Avant la fui du siège, les Anglais avaient caché leurs hommes dans douze ou treize de ces bastilles, mais, comme le fait remarquer Bueil, elles étaient si éloignées les unes des autres, que les diverses garnisons ne pouvaient en cas d'attaque se prêter un mutuel secours, et il n'y avait pas de place pour les chevaux. J'avais déjà entendu dire qu'on ne retire rien de bon des bastilles, et dans les dernières guerres je vis leur ruine, à Orléans, à Compiègne, à Dieppe et au Mont-Saint-Michel, écrit-il.

En réalité, il n'y avait pas lieu de blâmer les bastilles, mais elles étaient trop peu nombreuses, l'armée d'investissement étant numériquement insuffisante.

Ces critiques de Bueil sont tardives ; il n'est pas aisé d'imaginer comment les Anglais auraient pu faire mieux avec les forces limitées dont ils disposaient. Ils n'avaient pas assez de soldats pour les répartir dans un nombre double de bastilles ; mais quand la Pucelle arriva, les Français n'avaient pas encore donné l'assaut à un seul des treize forts anglais.

De l'armée que Salisbury possédait au début et qui comprenait environ 5.000 hommes, avec lesquels il prit quarante villes et châteaux en septembre 1428, il faut déduire les garnisons qu'il dut laisser dans ces différentes places fortes. Il apparaît dès lors manifestement que Salisbury n'avait pas suffisamment d'hommes soit pour investir Orléans, une ville avec une couronne de tours, avec un fleuve devant, et des murailles d'une hauteur et d'une épaisseur à toute épreuve ; soit pour enlever d'assaut une cité bien pourvue de canons de divers calibres, où un peuple d'un courage et d'un patriotisme dignes d'éloges, faisait la garde, secondé par les compagnies de tous les grands capitaines français.

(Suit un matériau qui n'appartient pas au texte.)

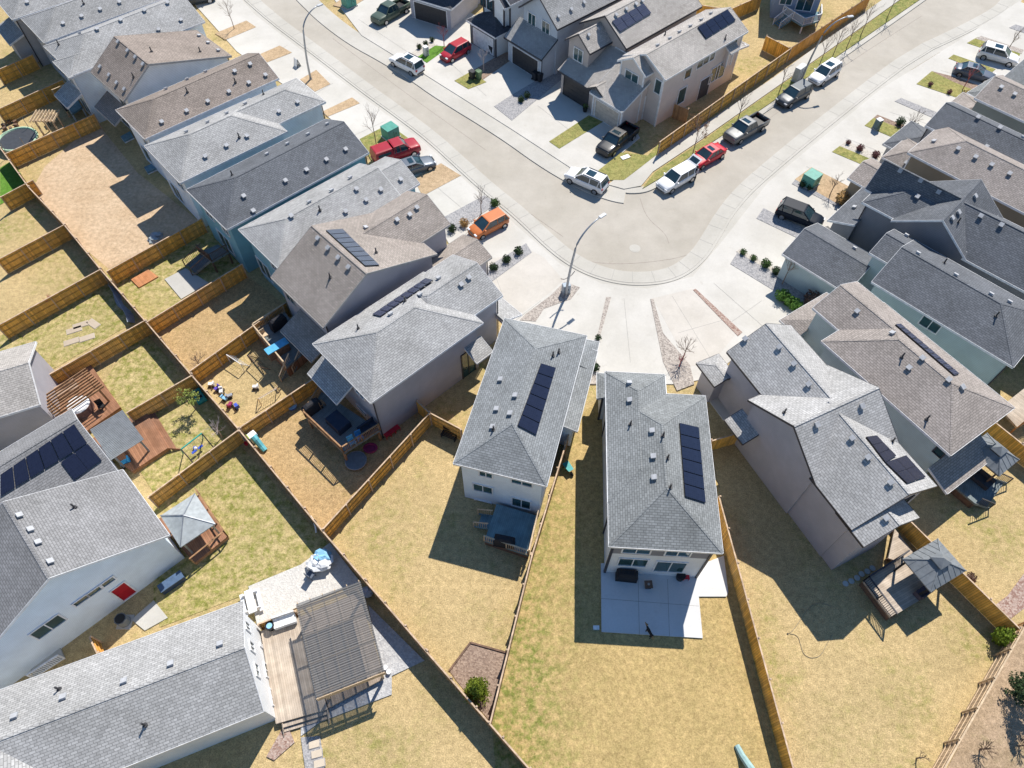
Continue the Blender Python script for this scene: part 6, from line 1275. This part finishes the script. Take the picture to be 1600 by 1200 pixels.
    simple('toy_playhouse', 'teal plastic toy car in the dark fence corner of the swing set yard', 'toy', (313, 622), [('body', TL, lambda b: b.loft([[Vector((x * s, y * s, z)) for x, y in ((-.75, -.4), (.75, -.4), (.75, .4), (-.75, .4))] for z, s in ((.05, .9), (.35, 1), (.55, .85))])), ('seat', BLACK, lambda b: (b.box((-.2, 0, .56), (.3, .4, .04)), b.box((.3, 0, .56), (.3, .4, .04))))], -.9)
    simple('toy_boat', 'turquoise toy boat by the fence left of the swing set', 'toy', (224, 665), [('hull', TQ, lambda b: b.loft([[Vector((x * s, y * s, z)) for x, y in ((-.45, -.22), (.3, -.22), (.55, 0), (.3, .22), (-.45, .22))] for z, s in ((.02, .7), (.3, 1))])), ('seat', SKYB, lambda b: b.box((0, 0, .3), (.2, .38, .05)))], .9); simple('toy_trike', 'blue toy trike on the deck below the louvred pergola', 'toy', (199, 725), [('body', plain('toy_cyan', (.05, .35, .65), .5), lambda b: (b.box((0, 0, .35), (.8, .4, .2)), b.box((.3, 0, .6), (.12, .5, .3)))), ('wheel', BLACK, lambda b: b.cyl((.35, -.1, .18), .18, .08, 10, M=Matrix.Rotation(R(90), 3, 'X'))), ('wheel', BLACK, lambda b: b.cyl((-.3, -.28, .14), .14, .08, 10, M=Matrix.Rotation(R(90), 3, 'X')))], .5, .1)
    simple('play_ball', 'small blue and white ball under the swing set', 'ball', (306, 702), [('ball', BLU, lambda b: b.blob((0, 0, .18), .18, 1, jag=0)), ('patch', WP, lambda b: b.blob((.05, -.03, .22), .15, 1, jag=0))])
    # slatted pergola deck
    simple('hot_tub', 'round hot tub with a white cover on the terracotta deck', 'hot tub', (129, 640), [('tub', plain('tub_brown', (.16, .1, .09), .6), lambda b: b.cyl((0, 0, 0), .95, .75, 24)), ('cover', WP, lambda b: b.cyl((0, 0, .75), .9, .14, 24, r2=.8))], 0, .46); simple('covered_barbecue', 'grey covered barbecue by the corner of the pale taupe roof', 'barbecue', (42, 571), [('cover', plain('grey_cover', (.42, .42, .42), .8), BBQ[0][2]), ('hem', BLACK, BBQ[1][2])], .4, 0); simple('storage_shed', 'small brown slatted storage bin behind the pale taupe roof', 'storage bin', (62, 580), [('box', boards('shed_slat', (.26, .12, .08), 1, .16, .1, .2), lambda b: b.box((0, 0, .55), (1.6, 1.2, 1.1))), ('lid', TIMBER, lambda b: b.box((0, 0, 1.13), (1.7, 1.3, .06)))], .9); simple('covered_barbecue', 'grey covered grill on the terracotta deck beside the planters', 'barbecue', (68, 603), [('cover', plain('grey_cover', (.42, .42, .42), .8), BBQ[0][2]), ('hem', BLACK, BBQ[1][2])], .7, .46)
    for p, l in (((91, 594), 'wooden planter box nearer the grey covered grill'), ((110, 583), 'wooden planter box further from the grey covered grill')): simple('planter_box', l, 'planter', p, [('box', FWOOD, lambda b: b.box((0, 0, .35), (1.3, .6, .7))), ('soil', G_DARK, lambda b: b.box((0, 0, .71), (1.18, .48, .03)))], .72, .46, 'planters on the terracotta deck')
    simple('patio_chair', 'dark chair at the front edge of the terracotta deck', 'chair', (161, 638), CH_(BLACK), .6, .46); simple('patio_sofa', 'brown sofa under the slatted pergola', 'sofa', (108, 612), [('seat', plain('sofa_tan', (.4, .3, .24), .8), lambda b: b.box((0, 0, .25), (1.7, .75, .4))), ('backrest', plain('sofa_tan', (.4, .3, .24), .8), lambda b: b.box((0, .35, .55), (1.7, .16, .5)))], .7, .46)
    # trampoline yard
    a = at(33, 222, .7); o = Vector((a.x, a.y, 0)); simple('trampoline', 'large black trampoline with a pale green rim by the upper left fence', 'trampoline', (33, 226), [('mat', plain('tramp_mat', (.05, .055, .065), .6), lambda b: b.cyl((0, 0, .68), 1.9, .03, 30)), ('pad', plain('tramp_pad', (.42, .6, .42), .6), lambda b: b.tube([Vector((math.cos(q) * 2.02, math.sin(q) * 2.02, .71)) for q in [2 * math.pi * k / 30 for k in range(31)]], .14, 6))] + [('net_pole', STEEL, (lambda q: lambda b: b.tube([(math.cos(q) * 2.1, math.sin(q) * 2.1, 0), (math.cos(q) * 2.1, math.sin(q) * 2.1, 2.0)], .03, 6))(q)) for q in (.3, 1.35, 2.4, 3.44, 4.5, 5.54)])
    simple('fire_pit', 'ring of dark blocks round a fire pit left of the trampoline', 'fire pit', (17, 198), [('block', DTIMBER, (lambda q: lambda b: b.box((math.cos(q) * .7, math.sin(q) * .7, .18), (.4, .3, .36), Matrix.Rotation(q, 3, 'Z')))(q)) for q in (0, 1.05, 2.1, 3.14, 4.2, 5.24)]); simple('patio_table', 'dark table under the small bright pergola', 'table', (86, 192), [('top', DTIMBER, lambda b: b.box((0, 0, .72), (1.4, .9, .06)))] + [('leg', BLACK, (lambda x, y: lambda b: b.box((x, y, .35), (.06, .06, .7)))(x, y)) for x in (-.6, .6) for y in (-.35, .35)], .7); simple('cooler_box', 'blue cooler with a white lid on the dark upper left deck', 'cooler', (105, 152), [('box', BLU, lambda b: b.box((0, 0, .25), (.7, .5, .5))), ('lid', WP, lambda b: b.box((0, 0, .54), (.74, .54, .08)))], .7, 1.01)
    # shaded things left of the teal house and on the fence
    simple('tarp', 'pale grey tarp sagging along the dark back fence', 'tarp', (187, 478), [('sheet', plain('tarp', (.36, .42, .5), .7), lambda b: [b.face([(x, y0, z0), (x + .55, y1, z1), (x + .55, y1 + .5, .06), (x, y0 + .5, .06)]) for x, y0, z0, y1, z1 in [(-2.6 + .55 * k, .15 * math.sin(k), .5 + .2 * math.sin(k * .9), .15 * math.sin(k + 1), .5 + .2 * math.sin((k + 1) * .9)) for k in range(10)]]), ('rope', WP, lambda b: b.beam((-2.6, .1, .6), (2.9, .1, .6), .02))], -.92)
    for k, p in enumerate(((116, 516), (126, 508), (146, 506), (136, 528), (112, 534))): simple('paving_slab', ('pale paving slab in the patchy lawn, upper left one', 'pale paving slab in the patchy lawn, upper middle one', 'pale paving slab in the patchy lawn, right hand one', 'pale paving slab in the patchy lawn, lower right one', 'pale paving slab in the patchy lawn, lower left one')[k], 'paving slab', p, [('slab', concrete('old_slab', (.5, .42, .33)), lambda b: b.box((0, 0, .03), (1.25, .6, .06))), ('edge', C_WALK, lambda b: b.box((0, 0, .015), (1.32, .66, .03)))], .45 if k != 2 else -.6, .02, 'paving slabs in the lawn')
    for p, l in (((244, 369), 'pale blue rubble heap upper one in the shaded dirt yard'), ((240, 376), 'pale blue rubble heap lower one in the shaded dirt yard')): simple('rubble_heap', l, 'heap', p, [('heap', plain('rubble', (.32, .38, .42), .9), lambda b: b.blob((0, 0, .1), (.6, .45, .25), 5, jag=.3)), ('stone', STEEL, lambda b: b.blob((.5, .2, .08), .16, 6, jag=.2))])
    # stone patio of the bottom house
    simple('parasol', 'folded white and blue parasol lying over the stone paving corner', 'parasol', (503, 882), [('canopy', WP, lambda b: b.blob((0, 0, .5), (.95, .75, .45), 9, n=7, m=10, jag=.25)), ('panel', SKYB, lambda b: b.blob((.1, .45, .65), (.7, .5, .35), 11, jag=.25)), ('pole', STEEL, lambda b: b.tube([(0, 0, 0), (0, 0, 1.2)], .04, 7))], 0, .13); simple('lounge_chair', 'dark seated lounge chair on the sunlit stone paving', 'chair', (487, 901), CH_(plain('slate_fabric', (.1, .12, .16), .8)), 2.6, .13); simple('lounge_chair', 'white seated lounge chair beside the parasol', 'chair', (491, 889), CH_(WP), 2.6, .13)
    simple('picnic_table', 'white slatted bench table at the left end of the stone paving', 'table', (396, 944), [('top', WP, lambda b: b.box((0, 0, .7), (1.7, .55, .06))), ('bench', WP, lambda b: b.box((0, .55, .42), (1.7, .28, .05))), ('bench', WP, lambda b: b.box((0, -.55, .42), (1.7, .28, .05))), ('leg', WP, lambda b: b.box((-.6, 0, .35), (.06, 1.1, .7))), ('leg', WP, lambda b: b.box((.6, 0, .35), (.06, 1.1, .7)))], -1.15, 0)
    simple('outdoor_sofa', 'white outdoor sofa by the fence on the plank deck', 'sofa', (447, 972), [('seat', WP, lambda b: b.box((0, 0, .28), (1.5, .7, .4))), ('backrest', WP, lambda b: b.box((0, .33, .6), (1.5, .12, .45)))], .35, .51); simple('deck_planter', 'black round planter beside the white sofa on the plank deck', 'planter', (424, 981), [('pot', BLACK, lambda b: b.cyl((0, 0, 0), .25, .5, 14, r2=.32)), ('soil', SKYB, lambda b: b.cyl((0, 0, .5), .2, .04, 12))], 0, .51)
    simple('covered_bundle', 'grey wrapped bundle between the pergola and the dark back fence', 'bundle', (573, 928), [('cover', plain('grey_wrap', (.32, .35, .42), .8), lambda b: b.blob((0, 0, .35), (.5, .4, .38), 3, jag=.2)), ('strap', BLACK, lambda b: b.beam((-.5, 0, .4), (.5, 0, .4), .05))]); simple('white_post', 'pair of white pots at the outer corner of the translucent pergola', 'pot', (603, 1045), [('pot', WP, lambda b: b.cyl((0, 0, 0), .16, .4, 12)), ('pot', WP, lambda b: b.cyl((.25, -.25, 0), .16, .35, 12))])
    for k, p in enumerate(((491, 1163), (495, 1178), (499, 1193))): simple('stepping_slab', ('square stepping slab nearest the plank stairs', 'square stepping slab second from the plank stairs', 'square stepping slab at the bottom edge')[k], 'stepping slab', p, [('slab', concrete('tan_slab', (.6, .52, .42)), lambda b: b.box((0, 0, .03), (.65, .42, .06))), ('edge', GR_GREY, lambda b: b.box((0, 0, .01), (.75, .5, .03)))], .25, .09, 'square stepping slabs')
    # pale blue house side
    h = HOUSES['b']; P0, n, t_ = h.plane('v0', 0)
    h.open('v0', 0, (199, 939), (227, 937), 'door', fill=plain('red_door', (.4, .008, .02), .4)) if False else None
    def onwall(kind, p, wd, z0, z1, **k):
        r = ray(*p); q = (P0 - Vector((0, 0, CH))).dot(n.to_3d() if len(n) == 2 else n) / r.dot(Vector((n.x, n.y, 0))); X = Vector((0, 0, CH)) + r * q; tt = Vector((t_.x, t_.y, 0)); c = X.dot(tt)
        h.opening(P0, Vector((n.x, n.y, 0)), tt, c - wd / 2, c + wd / 2, z0 if z0 is not None else X.z - k.pop('hh'), z1 if z1 is not None else X.z + k.pop('hh2', .45), kind, k.get('panes', 2), None, k.get('fill'), False)
    onwall('door', (213, 938), 1.05, .25, 2.35, fill=plain('red_door', (.4, .008, .02), .4))
    for p in ((126, 938), (148, 923), (168, 909)): onwall('window', p, .95, None, None, hh=.28, hh2=.28, panes=1)
    onwall('window', (75, 979), 1.9, None, None, hh=.6, hh2=.6)
    simple('heat_pump', 'dark grey air conditioner unit against the pale blue wall', 'air conditioner', (196, 972), [('casing', plain('ac_grey', (.16, .18, .2), .5), lambda b: b.cyl((0, 0, .05), .42, .8, 8)), ('fan_grille', BLACK, lambda b: b.cyl((0, 0, .855), .34, .02, 16)), ('foot', C_WALK, lambda b: b.box((0, 0, .02), (1, 1, .06)))]); simple('bench_box', 'long dark blue deck box beside the pale blue house corner', 'deck box', (272, 913), [('box', plain('navy_box', (.03, .05, .1), .5), lambda b: b.box((0, 0, .3), (1.7, .6, .6))), ('lid', plain('navy_lid', (.08, .13, .22), .4), lambda b: b.box((0, 0, .63), (1.76, .66, .07)))], .72)
    t = thing('stair_railing', 'white railed side stair at the lower wall of the pale blue house', 'stairs', at(60, 1046)); o = at(60, 1046); rl = MB(); A, B = at(44, 1056, .9) - o, at(92, 1025, .9) - o; A.z, B.z = .15, .15; railing(rl, A, B, 'bal'); rl.build('railing', TRIM, t); fl = MB(); d = (B - A).normalized(); v = Vector((-d.y, d.x, 0)); fl.beam(A + v * .6 - Vector((0, 0, .05)), B + v * .6 - Vector((0, 0, .05)), 1.1, .18); fl.build('landing', C_WALK, t)
    # lower right
    simple('toy_slide', 'teal toy slide on the lawn at the bottom edge', 'toy slide', (1166, 1200), [('chute', plain('slide_teal', (.3, .45, .45), .5), lambda b: b.tube([(-1.3, 0, .1), (-.7, 0, .25), (0, 0, .75), (.5, 0, 1.1)], [.2, .22, .25, .25], 8)), ('ladder', plain('slide_dark', (.08, .2, .24), .5), lambda b: (b.box((.8, 0, .6), (.5, .6, 1.2)), b.box((.8, 0, 1.25), (.6, .8, .1)))), ('rail', DTIMBER, lambda b: b.beam((.6, -.5, 1.2), (1.2, -.5, 1.5), .2))], -1.25)
    simple('patio_sofa', 'dark sofa set on the far right gazebo deck', 'sofa', (1530, 752), [('seat', plain('sofa_dark', (.05, .05, .06), .8), lambda b: b.box((0, 0, .25), (1.5, .8, .4))), ('backrest', plain('sofa_dark', (.05, .05, .06), .8), lambda b: b.box((0, .4, .5), (1.5, .18, .5)))], -.9, .91); simple('covered_table', 'dark covered seat under the edge of the slate gazebo roof', 'seat', (1442, 925), [('cover', plain('plum_cover', (.1, .08, .1), .8), lambda b: b.box((0, 0, .25), (1.5, .6, .5))), ('backrest', plain('plum_cover', (.1, .08, .1), .8), lambda b: b.box((0, -.28, .55), (1.5, .1, .4)))], .55, .86)
    simple('gas_meter', 'pale gas meter pipes on the mauve wall beside the shaded lawn', 'gas meter', (1178, 722), [('pipe', STEEL, lambda b: b.tube([(0, 0, 0), (0, 0, .9), (.3, .1, .9), (.3, .1, .4)], .04, 6)), ('meter', GC, lambda b: b.box((.3, .1, .5), (.25, .2, .32)))]); simple('gate_bench', 'dark lattice bench in the shade by the pale blue house gate', 'bench', (702, 683), [('seat', BLACK, lambda b: [b.box((0, -.25 + .12 * k, .42), (1.3, .07, .04)) for k in range(5)]), ('backrest', BLACK, lambda b: [b.box((0, .3, .55 + .13 * k), (1.3, .04, .07)) for k in range(4)]), ('leg', BLACK, lambda b: b.box((-.6, 0, .2), (.06, .55, .4))), ('leg', BLACK, lambda b: b.box((.6, 0, .2), (.06, .55, .4)))], -.4)
plants()
small_things()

D'autres cités, les États de France et le dauphin, leur fournissaient de l'argent et des provisions. La ville était bien pourvue de victuailles. Elle avait des carions, de la poudre, des flèches, des pavois ou boucliers de protection, et toutes sortes de munitions de guerre. Les bourgeois avaient détruit les maisons et les belles églises du faubourg de l'autre côté du fleuve, et donné le plus cordial accueil à des capitaines hardis comme Dunois, La Hire, Poton de Xaintrailles. Malheureusement pour eux, les églises massives furent seulement ruinées mais non rasées, et quelques-uns des forts d'investissement anglais étaient des terrassements palissadés ou bastilles, qui entouraient les murs à demi ruinés et les clochers des églises ou s'appuyaient sur eux.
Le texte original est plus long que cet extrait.